Oh, yes. I think that I’ve always been put off longer distance rail travel with the kids because I’ve been worried that they will get bored and that it will be really stressful. But, what if I re-think this? What if the journey itself is the point, rather than something to be borne with gritted teeth until we get to the destination? Keiran makes the point that during his rail journeys he has met many interesting people and seen things that would have been completely missed by anyone flying from A to B, which makes me think back to my own rose-tinted view of rail travel. Besides, I’m about to read a chapter called ‘Embrace Disaster’ which I’m sure will cover my fears of the kids getting bored! Mark Smith, the wonderful Man in Seat 61 also invokes that feeling in me that long-distance rail travel with kids is entirely possible, because of the way he recounts his own journeys on his brilliant and massively inspiring site. I’m also in love with the idea of sleeper trains, they feel terribly romantic, as though you might be a character in an Agatha Christie novel, but without the murderous intent.

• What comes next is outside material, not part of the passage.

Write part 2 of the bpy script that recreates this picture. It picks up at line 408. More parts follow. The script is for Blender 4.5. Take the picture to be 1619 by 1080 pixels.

The train is perhaps more expensive than flying but there are a few things to think about. On many train lines, children have a reduced or free seat price for longer than on a plane. There are fewer, if any, surcharges for baggage, priority boarding, calling the customer service line or using your card to pay for things, like there are if you travel with some budget airlines. And if the sleeper train provides a decent night of sleep, perhaps it reduces the amount of nights you might need in a hotel. Also, the idea of train travel is filling me with glee, unlike the plane which fills me with dread.

So, perhaps next year we’ll go to Europe on the train. Take a sleeper train from Paris to Italy. Or Spain. Or, more likely, just to Disneyland Paris to start with! But if we see the journey as part of the adventure, who knows where we might end up going?…

Have you done any long distance rail travel, alone or with your kids? I’d love to hear about your experiences!